## begin Supplied material

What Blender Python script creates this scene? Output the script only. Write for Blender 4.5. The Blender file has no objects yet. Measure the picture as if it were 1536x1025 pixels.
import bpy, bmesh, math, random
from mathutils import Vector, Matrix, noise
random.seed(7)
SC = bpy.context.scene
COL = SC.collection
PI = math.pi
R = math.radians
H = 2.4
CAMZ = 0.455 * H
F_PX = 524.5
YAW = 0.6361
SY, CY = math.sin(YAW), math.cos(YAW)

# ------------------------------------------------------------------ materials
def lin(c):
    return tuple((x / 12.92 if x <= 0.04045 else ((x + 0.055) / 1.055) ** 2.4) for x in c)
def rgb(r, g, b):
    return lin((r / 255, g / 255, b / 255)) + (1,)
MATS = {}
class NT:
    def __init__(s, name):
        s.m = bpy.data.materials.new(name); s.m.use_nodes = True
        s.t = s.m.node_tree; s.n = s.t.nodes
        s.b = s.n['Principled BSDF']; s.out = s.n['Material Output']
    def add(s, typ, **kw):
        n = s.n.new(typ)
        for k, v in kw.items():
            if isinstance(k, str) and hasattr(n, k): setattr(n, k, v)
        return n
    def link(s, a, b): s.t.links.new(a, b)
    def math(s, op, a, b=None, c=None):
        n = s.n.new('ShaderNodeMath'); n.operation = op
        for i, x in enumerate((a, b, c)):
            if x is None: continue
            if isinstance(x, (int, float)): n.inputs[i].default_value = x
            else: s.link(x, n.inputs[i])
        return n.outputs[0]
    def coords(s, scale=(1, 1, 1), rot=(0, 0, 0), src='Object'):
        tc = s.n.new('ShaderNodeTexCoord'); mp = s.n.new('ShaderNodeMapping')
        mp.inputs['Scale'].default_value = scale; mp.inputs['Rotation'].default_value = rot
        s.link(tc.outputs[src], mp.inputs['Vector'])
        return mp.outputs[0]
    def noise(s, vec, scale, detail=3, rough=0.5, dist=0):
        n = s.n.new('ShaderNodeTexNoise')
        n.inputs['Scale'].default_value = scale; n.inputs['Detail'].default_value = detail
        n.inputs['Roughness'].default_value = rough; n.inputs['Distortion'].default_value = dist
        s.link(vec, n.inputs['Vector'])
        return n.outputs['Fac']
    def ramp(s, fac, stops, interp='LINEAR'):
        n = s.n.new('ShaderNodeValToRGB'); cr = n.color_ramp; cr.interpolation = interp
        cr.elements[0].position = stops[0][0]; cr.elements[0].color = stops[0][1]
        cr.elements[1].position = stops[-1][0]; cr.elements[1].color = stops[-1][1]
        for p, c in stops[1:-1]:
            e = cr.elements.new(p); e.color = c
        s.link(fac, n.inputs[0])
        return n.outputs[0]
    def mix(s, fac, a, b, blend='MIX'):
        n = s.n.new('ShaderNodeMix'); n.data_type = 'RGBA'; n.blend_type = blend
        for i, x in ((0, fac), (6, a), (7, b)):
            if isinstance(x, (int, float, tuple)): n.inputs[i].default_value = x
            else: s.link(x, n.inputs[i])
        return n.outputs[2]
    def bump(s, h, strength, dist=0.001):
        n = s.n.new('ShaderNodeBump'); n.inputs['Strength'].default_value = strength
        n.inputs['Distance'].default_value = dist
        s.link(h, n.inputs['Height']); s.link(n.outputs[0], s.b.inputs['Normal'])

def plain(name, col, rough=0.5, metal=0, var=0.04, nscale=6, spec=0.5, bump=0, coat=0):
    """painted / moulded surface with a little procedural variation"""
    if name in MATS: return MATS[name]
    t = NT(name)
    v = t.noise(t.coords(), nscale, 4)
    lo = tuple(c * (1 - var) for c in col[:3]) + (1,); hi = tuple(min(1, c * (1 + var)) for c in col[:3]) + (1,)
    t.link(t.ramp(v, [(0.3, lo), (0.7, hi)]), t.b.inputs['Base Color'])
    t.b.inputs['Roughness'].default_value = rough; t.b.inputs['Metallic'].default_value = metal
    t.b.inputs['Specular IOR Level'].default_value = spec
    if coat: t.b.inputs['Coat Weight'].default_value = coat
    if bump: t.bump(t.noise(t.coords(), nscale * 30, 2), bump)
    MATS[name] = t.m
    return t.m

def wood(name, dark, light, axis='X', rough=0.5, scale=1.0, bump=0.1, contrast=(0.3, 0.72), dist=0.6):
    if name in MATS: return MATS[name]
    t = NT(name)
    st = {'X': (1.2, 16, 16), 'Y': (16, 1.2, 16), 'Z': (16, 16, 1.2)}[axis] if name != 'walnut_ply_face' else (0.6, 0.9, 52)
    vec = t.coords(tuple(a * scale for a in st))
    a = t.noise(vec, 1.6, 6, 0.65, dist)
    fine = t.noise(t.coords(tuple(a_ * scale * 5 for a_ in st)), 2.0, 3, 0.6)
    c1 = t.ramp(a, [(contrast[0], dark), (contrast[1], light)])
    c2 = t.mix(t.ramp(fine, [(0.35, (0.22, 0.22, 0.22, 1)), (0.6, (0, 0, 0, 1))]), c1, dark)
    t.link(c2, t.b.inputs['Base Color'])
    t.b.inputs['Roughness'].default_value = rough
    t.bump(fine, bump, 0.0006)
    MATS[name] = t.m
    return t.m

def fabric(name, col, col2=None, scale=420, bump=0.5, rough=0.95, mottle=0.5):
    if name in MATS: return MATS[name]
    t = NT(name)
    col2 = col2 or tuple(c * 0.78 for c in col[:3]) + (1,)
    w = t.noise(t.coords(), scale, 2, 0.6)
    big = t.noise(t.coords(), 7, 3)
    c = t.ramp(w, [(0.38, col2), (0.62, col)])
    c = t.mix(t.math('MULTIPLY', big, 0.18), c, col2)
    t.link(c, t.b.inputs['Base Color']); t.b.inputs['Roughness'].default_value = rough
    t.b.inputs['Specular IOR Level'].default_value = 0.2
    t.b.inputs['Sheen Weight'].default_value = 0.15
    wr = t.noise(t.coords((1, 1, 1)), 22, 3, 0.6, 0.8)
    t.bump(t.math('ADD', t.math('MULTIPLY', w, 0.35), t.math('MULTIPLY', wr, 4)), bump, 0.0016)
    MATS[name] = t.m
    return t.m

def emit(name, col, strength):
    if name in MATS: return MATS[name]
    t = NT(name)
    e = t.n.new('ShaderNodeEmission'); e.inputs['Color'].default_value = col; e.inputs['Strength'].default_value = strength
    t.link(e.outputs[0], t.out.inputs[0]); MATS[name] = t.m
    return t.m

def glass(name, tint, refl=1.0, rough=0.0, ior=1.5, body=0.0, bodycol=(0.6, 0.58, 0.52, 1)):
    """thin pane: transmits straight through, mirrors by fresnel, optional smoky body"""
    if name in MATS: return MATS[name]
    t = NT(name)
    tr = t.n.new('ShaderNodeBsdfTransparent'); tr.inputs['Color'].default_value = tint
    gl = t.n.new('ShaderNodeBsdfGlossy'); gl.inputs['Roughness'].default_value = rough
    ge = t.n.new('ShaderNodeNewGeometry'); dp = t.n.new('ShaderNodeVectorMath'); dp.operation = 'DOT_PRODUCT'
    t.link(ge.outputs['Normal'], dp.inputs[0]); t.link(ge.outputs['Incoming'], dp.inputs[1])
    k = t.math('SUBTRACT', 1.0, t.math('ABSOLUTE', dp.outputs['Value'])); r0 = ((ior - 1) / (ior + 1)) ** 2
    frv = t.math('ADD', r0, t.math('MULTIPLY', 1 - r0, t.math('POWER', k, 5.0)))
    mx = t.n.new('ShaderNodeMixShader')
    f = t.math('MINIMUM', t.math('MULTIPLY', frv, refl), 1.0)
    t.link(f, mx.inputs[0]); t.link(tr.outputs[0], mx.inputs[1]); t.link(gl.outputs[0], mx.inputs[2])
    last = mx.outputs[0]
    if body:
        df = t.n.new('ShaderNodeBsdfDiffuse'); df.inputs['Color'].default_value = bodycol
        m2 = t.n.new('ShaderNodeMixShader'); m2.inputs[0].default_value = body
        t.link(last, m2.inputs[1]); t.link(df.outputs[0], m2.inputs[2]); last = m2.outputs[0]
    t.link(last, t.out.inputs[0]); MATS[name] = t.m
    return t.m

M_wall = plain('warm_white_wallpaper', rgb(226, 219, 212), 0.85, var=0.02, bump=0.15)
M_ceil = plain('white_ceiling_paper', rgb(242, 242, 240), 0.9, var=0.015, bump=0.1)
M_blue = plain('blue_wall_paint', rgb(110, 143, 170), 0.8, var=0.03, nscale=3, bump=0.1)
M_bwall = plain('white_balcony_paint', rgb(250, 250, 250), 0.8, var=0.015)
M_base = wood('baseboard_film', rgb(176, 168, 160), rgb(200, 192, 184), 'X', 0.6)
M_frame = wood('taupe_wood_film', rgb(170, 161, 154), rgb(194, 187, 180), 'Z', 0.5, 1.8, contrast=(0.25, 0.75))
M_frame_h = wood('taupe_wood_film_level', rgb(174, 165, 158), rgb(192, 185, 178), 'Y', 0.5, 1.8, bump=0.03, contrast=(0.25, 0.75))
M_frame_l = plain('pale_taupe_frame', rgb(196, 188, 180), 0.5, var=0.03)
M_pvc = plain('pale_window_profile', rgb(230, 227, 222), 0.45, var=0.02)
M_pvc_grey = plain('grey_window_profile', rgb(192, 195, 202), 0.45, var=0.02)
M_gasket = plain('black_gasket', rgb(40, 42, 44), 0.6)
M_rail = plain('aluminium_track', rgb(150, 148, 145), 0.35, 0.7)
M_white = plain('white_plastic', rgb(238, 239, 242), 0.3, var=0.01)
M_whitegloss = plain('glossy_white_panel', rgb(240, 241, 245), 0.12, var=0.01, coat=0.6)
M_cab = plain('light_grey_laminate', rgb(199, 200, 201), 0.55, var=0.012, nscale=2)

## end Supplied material

Job: Locate each line containing the string "scene" and show it.

Solution for this problem:
What Blender Python script creates this scene? Output the script only. Write for Blender 4.5. The Blender file has no objects yet. Measure the picture as if it were 1536x1025 pixels.
SC = bpy.context.scene